The Bet Characters

Instructor: Summer Stewart

Summer has taught creative writing and sciences at the college level. She holds an MFA in Creative writing and a B.A.S. in English and Nutrition

''The Bet'' is a short story by Anton Chekhov. Two characters, the lawyer and the banker make a ridiculous bet. In this lesson, we will learn about the characters to get a better understanding of the story.


Anton Chekhov wrote the short story The Bet in 1889. The short story follows the account of a banker who held a party, which resulted in a life-changing bet. After a discussion on the death penalty and life in jail, the banker bets that the lawyer couldn't stay in solitary confinement for fifteen years. The reward: two million rubles. The lawyer agrees and remains confined to the banker's spare house where he has zero contact with the outside world, except the company of books. He is just about to finish the fifteen years when the banker, who doesn't have the money to pay the lawyer decides that he must kill him to avoid going bankrupt. On the night that the banker goes to kill the man, he chooses not to because he finds a letter written by the lawyer saying that he no longer cares for material possessions; he intends to exit the bet on his own, five hours before that mark of fifteen years. Pretty crazy, right? Chekhov created brilliant characters to make this story come to life, and in this lesson, we will learn about the lawyer and the banker in detail.

The Banker

The banker is incredibly competitive and definitely out to be on top, which is what spurs the bet in the first place. During the heated conversation about the death penalty versus life in prison, the banker gets carried away by his determination to prove his point that he slams his fist on the table and says, 'I'll bet you two millions you wouldn't stay in solitary confinement for five years.' The banker is willing to go to extreme lengths to prove his point.

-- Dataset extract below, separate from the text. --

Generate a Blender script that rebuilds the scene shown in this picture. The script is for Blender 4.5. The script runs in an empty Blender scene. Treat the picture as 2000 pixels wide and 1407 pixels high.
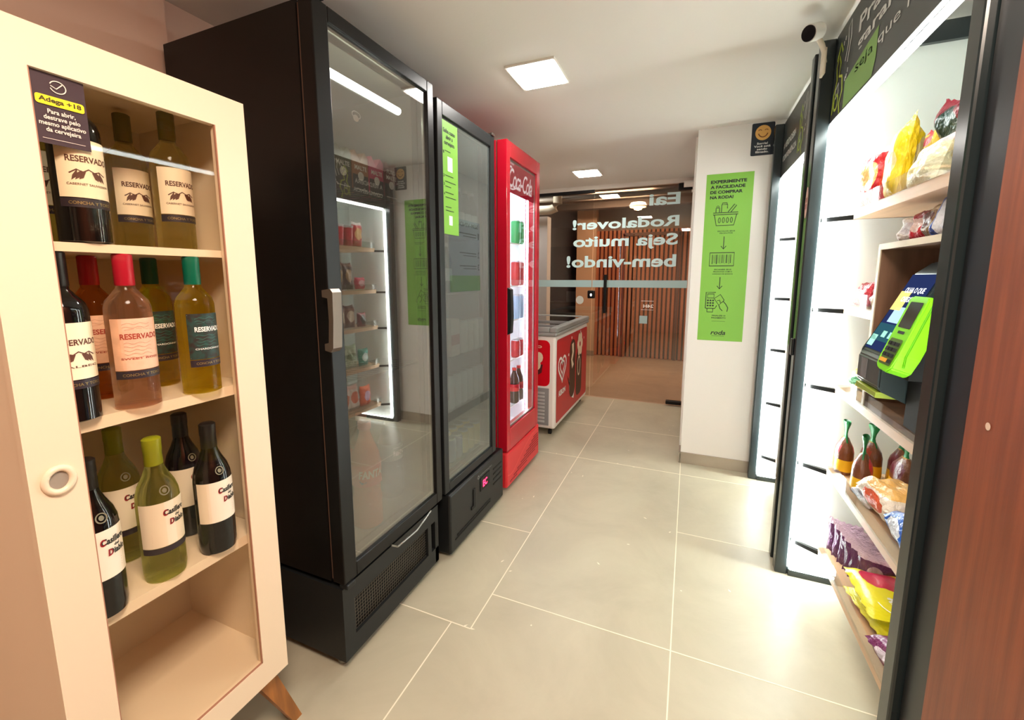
import bpy, bmesh, math, random
from mathutils import Vector, Matrix, noise
random.seed(7)
PI = math.pi
sc = bpy.context.scene
C = sc.collection

# ------------------------------------------------------------------ camera, world, exposure
cam_d = bpy.data.cameras.new('camera')
cam = bpy.data.objects.new('camera', cam_d); C.objects.link(cam)
cam.location = (0, 0, 1.305)
cam.rotation_euler = (math.radians(90 - 7.75), 0, math.radians(22.8))
cam_d.sensor_width = 36
cam_d.lens = 826 / 2000 * 36
cam_d.shift_x = 0.001
cam_d.shift_y = -0.02475
cam_d.clip_start = 0.02
sc.camera = cam
w = bpy.data.worlds.new('world'); sc.world = w; w.use_nodes = True
w.node_tree.nodes['Background'].inputs[0].default_value = (0.9, 0.75, 0.65, 1)
w.node_tree.nodes['Background'].inputs[1].default_value = 0.05
sc.view_settings.view_transform = 'Standard'
sc.view_settings.look = 'None'
sc.view_settings.exposure = 1.05
sc.view_settings.gamma = 1.0
sc.cycles.use_denoising = True
sc.cycles.max_bounces = 10
sc.cycles.transparent_max_bounces = 24
sc.cycles.transmission_bounces = 10
sc.cycles.sample_clamp_indirect = 6.0

# ------------------------------------------------------------------ materials
def S(r, g, b):
    f = lambda c: (c/255/12.92 if c/255 <= .04045 else ((c/255+.055)/1.055)**2.4)
    return (f(r), f(g), f(b), 1)
MC = {}
def nt(name):
    m = bpy.data.materials.new(name); m.use_nodes = True
    n = m.node_tree; n.nodes.clear()
    out = n.nodes.new('ShaderNodeOutputMaterial')
    return m, n, out
def mat(name, rgb, rough=.5, metal=0, spec=.5, coat=0, bump=0, bscale=60, var=0, vscale=4, stretch=(1,1,1), rgb2=None, trans=0, ior=1.45):
    if name in MC: return MC[name]
    m, n, out = nt(name)
    p = n.nodes.new('ShaderNodeBsdfPrincipled')
    p.inputs['Base Color'].default_value = S(*rgb)
    p.inputs['Roughness'].default_value = rough
    p.inputs['Metallic'].default_value = metal
    p.inputs['Specular IOR Level'].default_value = spec
    p.inputs['Coat Weight'].default_value = coat
    p.inputs['Transmission Weight'].default_value = trans
    p.inputs['IOR'].default_value = ior
    n.links.new(p.outputs[0], out.inputs[0])
    if var or bump:
        tc = n.nodes.new('ShaderNodeTexCoord'); mp = n.nodes.new('ShaderNodeMapping')
        mp.inputs['Scale'].default_value = stretch
        n.links.new(tc.outputs['Object'], mp.inputs[0])
    if var:
        nz = n.nodes.new('ShaderNodeTexNoise'); nz.inputs['Scale'].default_value = vscale; nz.inputs['Detail'].default_value = 6
        n.links.new(mp.outputs[0], nz.inputs[0])
        mx = n.nodes.new('ShaderNodeMix'); mx.data_type = 'RGBA'
        mx.inputs[6].default_value = S(*rgb)
        mx.inputs[7].default_value = S(*(rgb2 or tuple(max(0, c*(1-var)) for c in rgb)))
        rp = n.nodes.new('ShaderNodeMapRange'); rp.inputs[1].default_value = .35; rp.inputs[2].default_value = .65
        n.links.new(nz.outputs[0], rp.inputs[0]); n.links.new(rp.outputs[0], mx.inputs[0])
        n.links.new(mx.outputs[2], p.inputs['Base Color'])
    if bump:
        nb = n.nodes.new('ShaderNodeTexNoise'); nb.inputs['Scale'].default_value = bscale; nb.inputs['Detail'].default_value = 4
        n.links.new(mp.outputs[0], nb.inputs[0])
        b = n.nodes.new('ShaderNodeBump'); b.inputs['Strength'].default_value = bump; b.inputs['Distance'].default_value = .01
        n.links.new(nb.outputs[0], b.inputs['Height']); n.links.new(b.outputs[0], p.inputs['Normal'])
    MC[name] = m
    return m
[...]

The banker's need to prove the point through an absurd bet and his willingness to actually confine the lawyer to solitary confinement shows the reader that he likes to be in charge. He doesn't like to be questioned. This makes sense because he is a government official and he boasts his wealth openly, which serves as a power move in front of the men at the party.

The banker gladly locks up the lawyer, who crazily agrees to the bet. And by the end of the story, we get a glimpse at the personality of the banker since he is willing to kill the lawyer to avoid having to pay him two million rubles. He says, 'I have only to take this half-dead man, throw him on the bed, stifle him a little with the pillow.' Before he discovers the note the lawyer wrote eschewing all material possessions, he thinks about how he can kill the man without bringing about suspicion as well. He decides that suffocation would be the most reliable method.

His immorality is a bit humorous too; at the beginning of the story he says, 'to me two millions are a trifle', but by the end of the story, he says, 'he will take my last penny from me… while I shall look at him with envy like a beggar.' The banker cannot afford to pay the man, and even if he had the money, the reader must wonder if he ever intended on paying him anyways.

The Lawyer

The lawyer is young, passionate, and maybe just a little bit nuts. When the heated debate at the party takes places, he challenges the banker's bet by saying, 'I'll take the bet, but I would stay not five but fifteen years.' Seriously? This man is willing to give up a good portion of his life to prove that life, not matter how it is lived, is better than death. The lawyer acts the martyr to prove his point, making him just as competitive as the banker, if not, more so.